— Start —
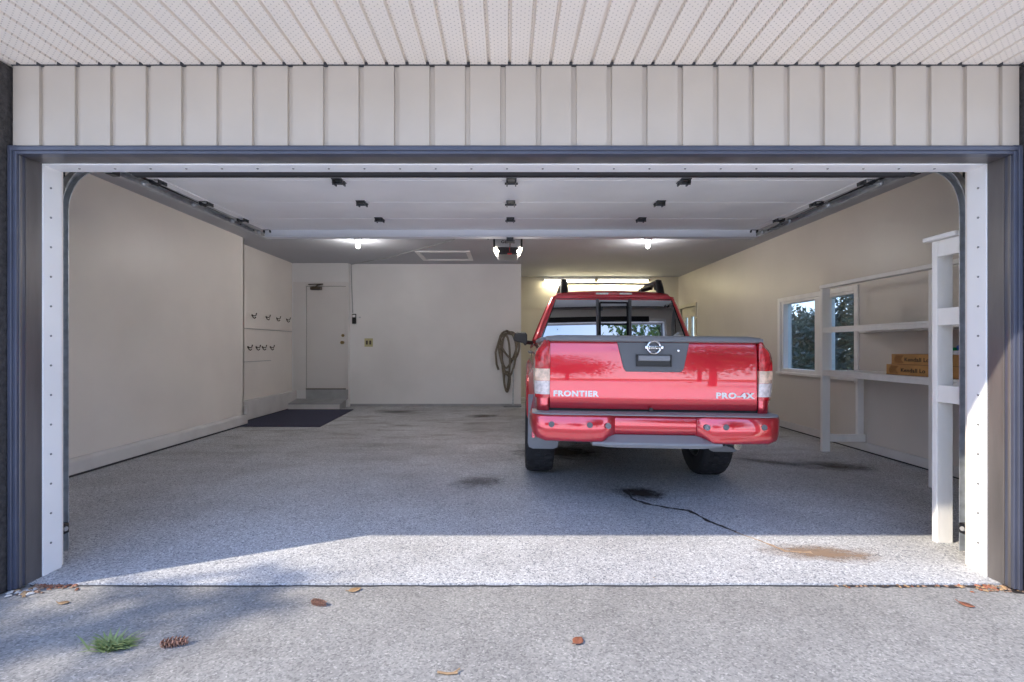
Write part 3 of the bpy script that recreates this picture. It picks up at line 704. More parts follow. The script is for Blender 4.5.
for x0, lab in ((0.86, 'fluorescent batten on the alcove wall, the one beside the white wall panel'), (2.14, 'fluorescent batten on the alcove wall, the one towards the side door')):
    t = thing('fluorescent_light', lab, 'light', (x0, YFAR, 2.785))
    b = MB(); b.box(0, 1.26, -0.06, 0, 0.015, 0.075, 0.006); b.build('housing', M['whitepl'], t)
    b = MB(); b.tube([(0.03, -0.045, -0.005), (1.23, -0.045, -0.005)], 0.019, 10); b.build('tube', M['tube'], t, smooth=True)
    for q in (0.0, 1.235):
        b = MB(); b.box(q, q + 0.025, -0.065, -0.02, -0.03, 0.04, 0.004); b.build('end_holder', M['bronze'], t)
    l = D.lights.new('tube_light', 'AREA'); l.shape = 'RECTANGLE'; l.size = 1.2; l.size_y = 0.05; l.energy = 8; l.color = (1.0, 0.90, 0.62)
    lo = D.objects.new('tube_light', l); COL.objects.link(lo); lo.location = (x0 + 0.63, YFAR - 0.14, 2.74); lo.rotation_euler = (math.radians(50), 0, 0)

ah = thing('attic_hatch', 'white framed attic hatch in the ceiling before the back wall', 'hatch', (-1.13, 8.80, ZC))
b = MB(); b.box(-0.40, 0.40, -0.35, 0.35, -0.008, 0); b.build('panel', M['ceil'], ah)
b = MB(); w = 0.075
b.box(-0.48, 0.48, -0.43, -0.43 + w, -0.022, 0, 0.003); b.box(-0.48, 0.48, 0.43 - w, 0.43, -0.022, 0, 0.003); b.box(-0.48, -0.48 + w, -0.355, 0.355, -0.022, 0, 0.003); b.box(0.48 - w, 0.48, -0.355, 0.355, -0.022, 0, 0.003)
b.build('frame', M['whitepl'], ah)

# ------------------------------------------------------------------ shelving along the right wall
sh = thing('wall_shelf_unit', 'long white lumber shelf unit standing under and past the right wall window', 'shelf unit', (3.615, 4.4, 0))
YN, YFE = -1.22, 1.14           # local near / far ends (world 3.18 .. 5.54)
def post(x0, x1, y0, y1, z0, z1, par=sh):
    b = MB(); b.box(x0, x1, y0, y1, z0, z1, 0.004); return b.build('post', M['whitewood'], par)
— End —
## [EXERCISE TASK]
Collect, from the material above, every line containing the word "panel".

## [EXERCISE RESULT]
for x0, lab in ((0.86, 'fluorescent batten on the alcove wall, the one beside the white wall panel'), (2.14, 'fluorescent batten on the alcove wall, the one towards the side door')):
b = MB(); b.box(-0.40, 0.40, -0.35, 0.35, -0.008, 0); b.build('panel', M['ceil'], ah)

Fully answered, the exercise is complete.